*AIM OF THE TASK*
Write out all of the entries that follow, word for word, but skip the pictures.

*MATERIAL PROVIDED*
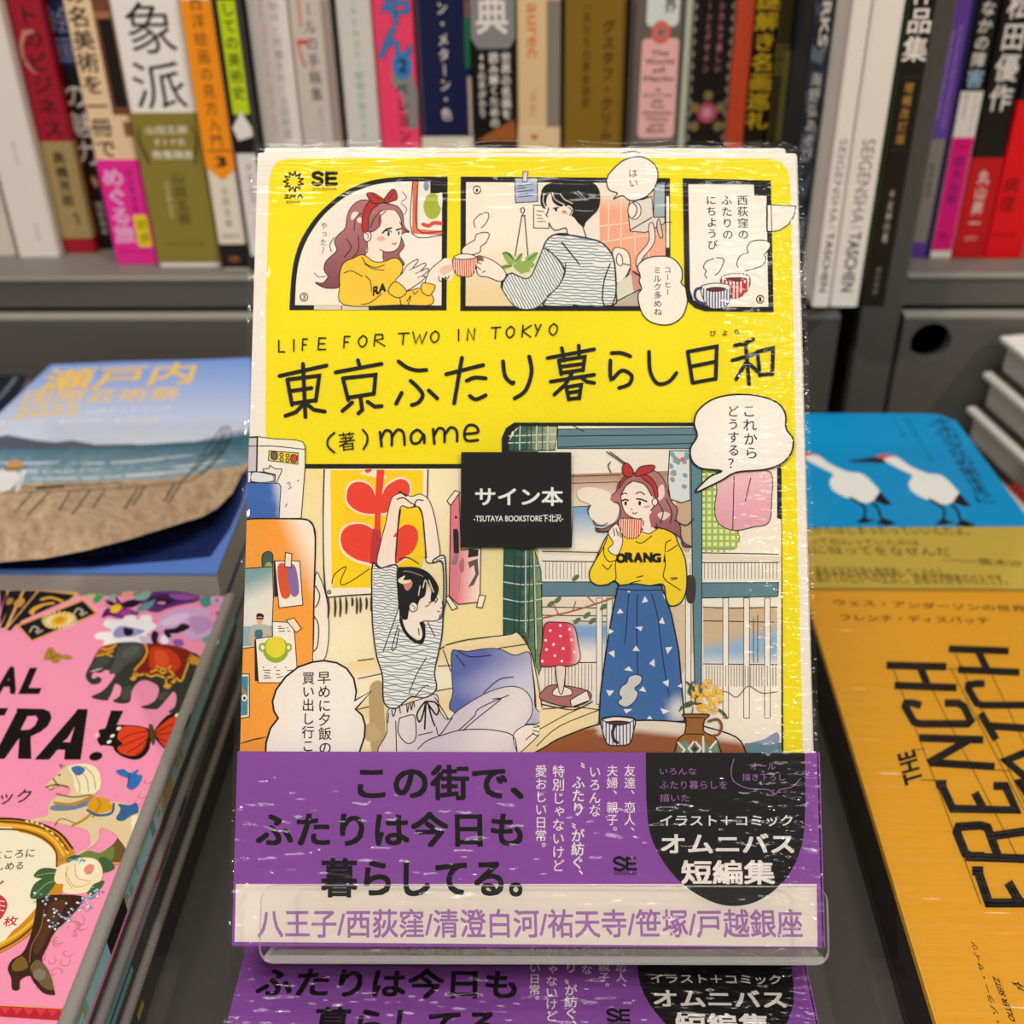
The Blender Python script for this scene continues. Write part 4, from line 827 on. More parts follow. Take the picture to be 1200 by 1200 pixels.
# dark magazine far left
Mx = T((float(hit_z(33, 440, .03)[0]) - .16, float(hit_z(0, 520, .03)[1]), .0003))
b = thing('magazine', 'dark navy magazine at the far left behind the seaside guide', 'magazine', Mx)
ex = float(hit_z(33, 440, .03)[0] - hit_z(0, 505, .03)[0]); dy = float(hit_z(33, 440, .03)[1]) - Mx.translation[1]
mb = Print(Mx, T((0, 0, .0297))); sh = [(.0, 0), (.16 - ex * 1.1, 0), (.16, dy), (.005, dy)]
mb.prism(sh, .0292, .0297, '#1a2033'); mb.prism(sh, 0, .0006, '#1a2033'); mb.at(0, 380, 3.53)
mb.text('Photographs', (-10, 330), (75, 225), (-25, 318), '#b9bcc4', .0); mb.build('cover', M_GLOSS, b)
m2 = MB(); m2.prism(sh, .0007, .0291, '#b9b3a8'); m2.build('page_block', M_PAGES_Z, b)


# ------------------------------------------------------------ the picture book on the stand: printed front
PAPER = '#eee8e0'; YEL = '#efde06'; SKIN = '#f2e4d8'; TEAL = '#5f8391'
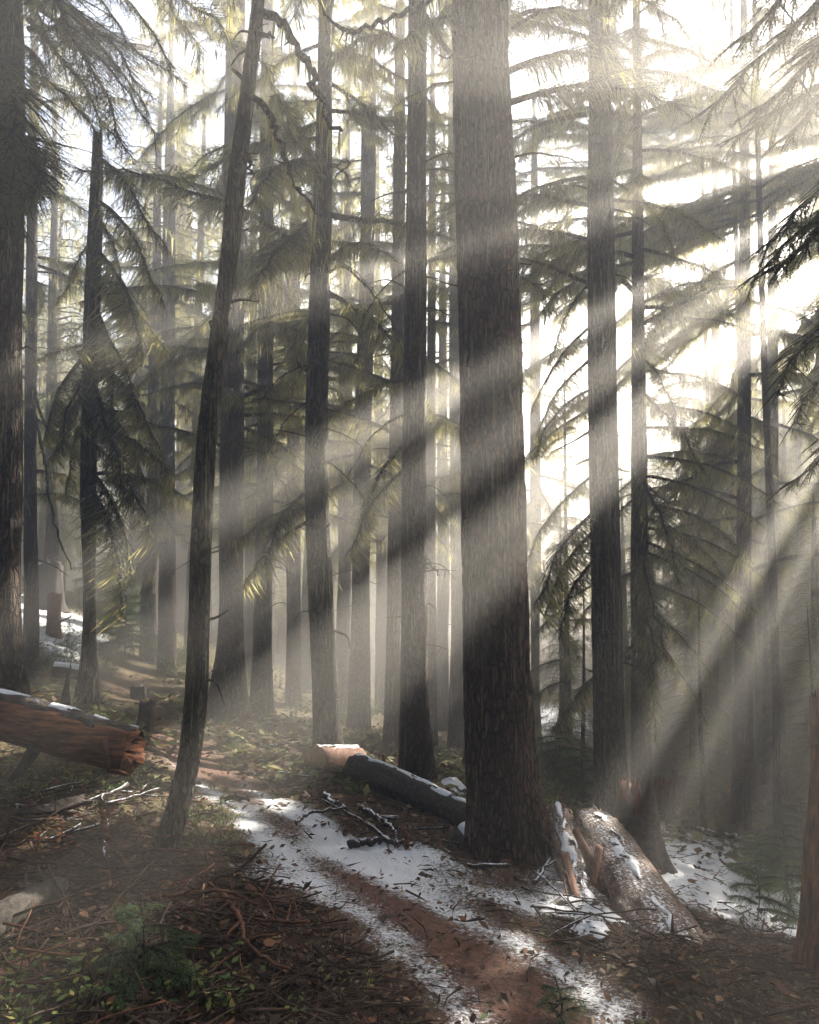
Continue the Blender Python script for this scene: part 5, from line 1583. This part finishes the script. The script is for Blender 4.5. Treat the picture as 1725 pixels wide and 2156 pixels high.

*CORRECT RESPONSE*
The Blender Python script for this scene continues. Write part 4, from line 827 on. More parts follow. Take the picture to be 1200 by 1200 pixels.
# dark magazine far left
Mx = T((float(hit_z(33, 440, .03)[0]) - .16, float(hit_z(0, 520, .03)[1]), .0003))
b = thing('magazine', 'dark navy magazine at the far left behind the seaside guide', 'magazine', Mx)
ex = float(hit_z(33, 440, .03)[0] - hit_z(0, 505, .03)[0]); dy = float(hit_z(33, 440, .03)[1]) - Mx.translation[1]
mb = Print(Mx, T((0, 0, .0297))); sh = [(.0, 0), (.16 - ex * 1.1, 0), (.16, dy), (.005, dy)]
mb.prism(sh, .0292, .0297, '#1a2033'); mb.prism(sh, 0, .0006, '#1a2033'); mb.at(0, 380, 3.53)
mb.text('Photographs', (-10, 330), (75, 225), (-25, 318), '#b9bcc4', .0); mb.build('cover', M_GLOSS, b)
m2 = MB(); m2.prism(sh, .0007, .0291, '#b9b3a8'); m2.build('page_block', M_PAGES_Z, b)


# ------------------------------------------------------------ the picture book on the stand: printed front
PAPER = '#eee8e0'; YEL = '#efde06'; SKIN = '#f2e4d8'; TEAL = '#5f8391'
Continue the Blender Python script for this scene: part 5, from line 1583. This part finishes the script. The script is for Blender 4.5. Treat the picture as 1725 pixels wide and 2156 pixels high.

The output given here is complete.